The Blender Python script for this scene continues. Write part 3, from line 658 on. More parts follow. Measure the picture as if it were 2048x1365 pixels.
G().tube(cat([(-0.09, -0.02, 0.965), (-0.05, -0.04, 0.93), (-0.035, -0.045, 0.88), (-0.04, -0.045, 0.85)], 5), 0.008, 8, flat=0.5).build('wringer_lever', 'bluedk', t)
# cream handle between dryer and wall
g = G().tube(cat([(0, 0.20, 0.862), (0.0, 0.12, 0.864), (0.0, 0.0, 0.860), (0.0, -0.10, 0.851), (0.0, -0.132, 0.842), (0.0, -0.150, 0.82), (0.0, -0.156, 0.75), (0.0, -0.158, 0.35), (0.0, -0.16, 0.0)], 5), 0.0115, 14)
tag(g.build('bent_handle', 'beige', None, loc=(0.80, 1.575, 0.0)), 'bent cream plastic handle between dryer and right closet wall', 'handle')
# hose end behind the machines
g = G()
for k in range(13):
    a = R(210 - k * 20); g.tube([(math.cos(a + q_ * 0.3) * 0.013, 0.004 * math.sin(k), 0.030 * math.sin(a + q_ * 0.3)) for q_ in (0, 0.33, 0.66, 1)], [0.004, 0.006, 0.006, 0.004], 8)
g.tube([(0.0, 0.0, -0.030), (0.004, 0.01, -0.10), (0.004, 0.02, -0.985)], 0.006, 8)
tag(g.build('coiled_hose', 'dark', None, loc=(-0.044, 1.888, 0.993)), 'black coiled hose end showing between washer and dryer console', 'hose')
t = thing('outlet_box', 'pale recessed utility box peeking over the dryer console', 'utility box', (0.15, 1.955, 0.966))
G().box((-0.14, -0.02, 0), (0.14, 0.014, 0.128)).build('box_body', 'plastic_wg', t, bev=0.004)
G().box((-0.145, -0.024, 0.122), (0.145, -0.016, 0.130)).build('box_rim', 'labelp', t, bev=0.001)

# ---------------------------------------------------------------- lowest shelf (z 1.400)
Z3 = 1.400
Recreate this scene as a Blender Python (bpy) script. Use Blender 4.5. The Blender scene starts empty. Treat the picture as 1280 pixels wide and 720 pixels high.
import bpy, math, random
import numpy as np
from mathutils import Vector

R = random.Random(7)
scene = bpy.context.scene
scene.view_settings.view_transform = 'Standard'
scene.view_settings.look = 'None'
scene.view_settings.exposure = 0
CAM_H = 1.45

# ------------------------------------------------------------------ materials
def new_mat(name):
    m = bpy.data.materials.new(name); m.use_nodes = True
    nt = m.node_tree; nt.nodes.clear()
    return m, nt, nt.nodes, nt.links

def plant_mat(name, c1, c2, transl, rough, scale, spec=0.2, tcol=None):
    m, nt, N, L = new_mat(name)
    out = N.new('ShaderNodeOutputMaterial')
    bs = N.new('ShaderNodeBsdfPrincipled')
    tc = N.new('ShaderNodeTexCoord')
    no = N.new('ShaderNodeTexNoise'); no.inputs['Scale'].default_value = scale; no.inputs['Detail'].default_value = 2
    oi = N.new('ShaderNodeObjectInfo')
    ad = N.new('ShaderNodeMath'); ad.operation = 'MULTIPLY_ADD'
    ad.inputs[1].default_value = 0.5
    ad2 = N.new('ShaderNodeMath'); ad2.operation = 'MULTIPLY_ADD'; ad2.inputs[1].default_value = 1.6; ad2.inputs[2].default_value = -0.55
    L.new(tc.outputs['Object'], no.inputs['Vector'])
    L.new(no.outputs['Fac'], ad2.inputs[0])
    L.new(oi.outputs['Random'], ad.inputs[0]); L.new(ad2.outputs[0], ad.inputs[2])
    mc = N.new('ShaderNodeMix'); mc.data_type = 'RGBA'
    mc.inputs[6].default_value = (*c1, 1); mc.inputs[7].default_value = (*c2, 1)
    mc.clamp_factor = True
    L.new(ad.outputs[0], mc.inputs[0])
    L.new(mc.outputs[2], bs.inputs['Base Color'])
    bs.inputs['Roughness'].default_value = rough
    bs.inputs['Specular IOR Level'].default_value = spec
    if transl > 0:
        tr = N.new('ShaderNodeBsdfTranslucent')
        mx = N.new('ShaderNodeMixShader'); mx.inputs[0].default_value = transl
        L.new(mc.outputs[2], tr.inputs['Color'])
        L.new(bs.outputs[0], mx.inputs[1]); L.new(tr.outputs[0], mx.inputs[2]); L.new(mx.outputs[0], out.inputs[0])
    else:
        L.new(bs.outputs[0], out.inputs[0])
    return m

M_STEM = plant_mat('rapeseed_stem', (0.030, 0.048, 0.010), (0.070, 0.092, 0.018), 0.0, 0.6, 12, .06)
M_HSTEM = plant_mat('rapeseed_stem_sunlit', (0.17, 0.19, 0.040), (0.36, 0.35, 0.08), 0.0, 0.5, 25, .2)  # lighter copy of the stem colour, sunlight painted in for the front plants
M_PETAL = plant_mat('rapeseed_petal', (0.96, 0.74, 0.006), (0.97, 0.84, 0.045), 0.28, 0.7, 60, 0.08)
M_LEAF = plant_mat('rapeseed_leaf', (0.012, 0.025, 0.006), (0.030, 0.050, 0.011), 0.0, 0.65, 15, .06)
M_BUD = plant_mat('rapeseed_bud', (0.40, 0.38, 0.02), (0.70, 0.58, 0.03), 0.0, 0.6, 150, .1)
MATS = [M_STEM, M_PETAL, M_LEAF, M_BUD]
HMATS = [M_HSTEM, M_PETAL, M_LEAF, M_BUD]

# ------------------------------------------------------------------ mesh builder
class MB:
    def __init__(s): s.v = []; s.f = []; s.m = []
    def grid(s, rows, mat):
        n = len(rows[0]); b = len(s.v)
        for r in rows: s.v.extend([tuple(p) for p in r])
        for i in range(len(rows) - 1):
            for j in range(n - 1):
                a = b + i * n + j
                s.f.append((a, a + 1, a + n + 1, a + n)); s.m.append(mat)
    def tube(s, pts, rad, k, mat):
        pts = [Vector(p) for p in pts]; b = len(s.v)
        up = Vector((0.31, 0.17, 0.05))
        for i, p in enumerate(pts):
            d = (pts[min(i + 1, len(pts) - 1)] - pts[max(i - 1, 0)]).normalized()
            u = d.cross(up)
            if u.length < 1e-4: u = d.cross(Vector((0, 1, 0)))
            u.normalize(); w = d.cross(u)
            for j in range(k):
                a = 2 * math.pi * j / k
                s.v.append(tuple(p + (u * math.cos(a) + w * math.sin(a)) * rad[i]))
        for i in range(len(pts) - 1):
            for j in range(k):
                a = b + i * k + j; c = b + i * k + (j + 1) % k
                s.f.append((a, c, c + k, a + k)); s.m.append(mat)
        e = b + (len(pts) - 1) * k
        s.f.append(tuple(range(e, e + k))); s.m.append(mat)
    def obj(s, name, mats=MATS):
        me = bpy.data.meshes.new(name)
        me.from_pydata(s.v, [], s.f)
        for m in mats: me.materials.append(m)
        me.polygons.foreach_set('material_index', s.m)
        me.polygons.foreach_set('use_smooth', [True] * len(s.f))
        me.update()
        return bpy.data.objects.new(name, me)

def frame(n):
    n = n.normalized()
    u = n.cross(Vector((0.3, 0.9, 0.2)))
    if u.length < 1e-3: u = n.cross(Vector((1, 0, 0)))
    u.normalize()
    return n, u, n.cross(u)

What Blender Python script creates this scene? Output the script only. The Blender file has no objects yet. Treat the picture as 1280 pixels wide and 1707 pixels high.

**Instructions for the task:** Lines from the top of the entries through the line with "return m, nt, nt.nodes, nt.links" are to be transcribed exactly, and nothing more.

**Output of the exercise:**
The Blender Python script for this scene continues. Write part 3, from line 658 on. More parts follow. Measure the picture as if it were 2048x1365 pixels.
G().tube(cat([(-0.09, -0.02, 0.965), (-0.05, -0.04, 0.93), (-0.035, -0.045, 0.88), (-0.04, -0.045, 0.85)], 5), 0.008, 8, flat=0.5).build('wringer_lever', 'bluedk', t)
# cream handle between dryer and wall
g = G().tube(cat([(0, 0.20, 0.862), (0.0, 0.12, 0.864), (0.0, 0.0, 0.860), (0.0, -0.10, 0.851), (0.0, -0.132, 0.842), (0.0, -0.150, 0.82), (0.0, -0.156, 0.75), (0.0, -0.158, 0.35), (0.0, -0.16, 0.0)], 5), 0.0115, 14)
tag(g.build('bent_handle', 'beige', None, loc=(0.80, 1.575, 0.0)), 'bent cream plastic handle between dryer and right closet wall', 'handle')
# hose end behind the machines
g = G()
for k in range(13):
    a = R(210 - k * 20); g.tube([(math.cos(a + q_ * 0.3) * 0.013, 0.004 * math.sin(k), 0.030 * math.sin(a + q_ * 0.3)) for q_ in (0, 0.33, 0.66, 1)], [0.004, 0.006, 0.006, 0.004], 8)
g.tube([(0.0, 0.0, -0.030), (0.004, 0.01, -0.10), (0.004, 0.02, -0.985)], 0.006, 8)
tag(g.build('coiled_hose', 'dark', None, loc=(-0.044, 1.888, 0.993)), 'black coiled hose end showing between washer and dryer console', 'hose')
t = thing('outlet_box', 'pale recessed utility box peeking over the dryer console', 'utility box', (0.15, 1.955, 0.966))
G().box((-0.14, -0.02, 0), (0.14, 0.014, 0.128)).build('box_body', 'plastic_wg', t, bev=0.004)
G().box((-0.145, -0.024, 0.122), (0.145, -0.016, 0.130)).build('box_rim', 'labelp', t, bev=0.001)

# ---------------------------------------------------------------- lowest shelf (z 1.400)
Z3 = 1.400
Recreate this scene as a Blender Python (bpy) script. Use Blender 4.5. The Blender scene starts empty. Treat the picture as 1280 pixels wide and 720 pixels high.
import bpy, math, random
import numpy as np
from mathutils import Vector

R = random.Random(7)
scene = bpy.context.scene
scene.view_settings.view_transform = 'Standard'
scene.view_settings.look = 'None'
scene.view_settings.exposure = 0
CAM_H = 1.45

# ------------------------------------------------------------------ materials
def new_mat(name):
    m = bpy.data.materials.new(name); m.use_nodes = True
    nt = m.node_tree; nt.nodes.clear()
    return m, nt, nt.nodes, nt.links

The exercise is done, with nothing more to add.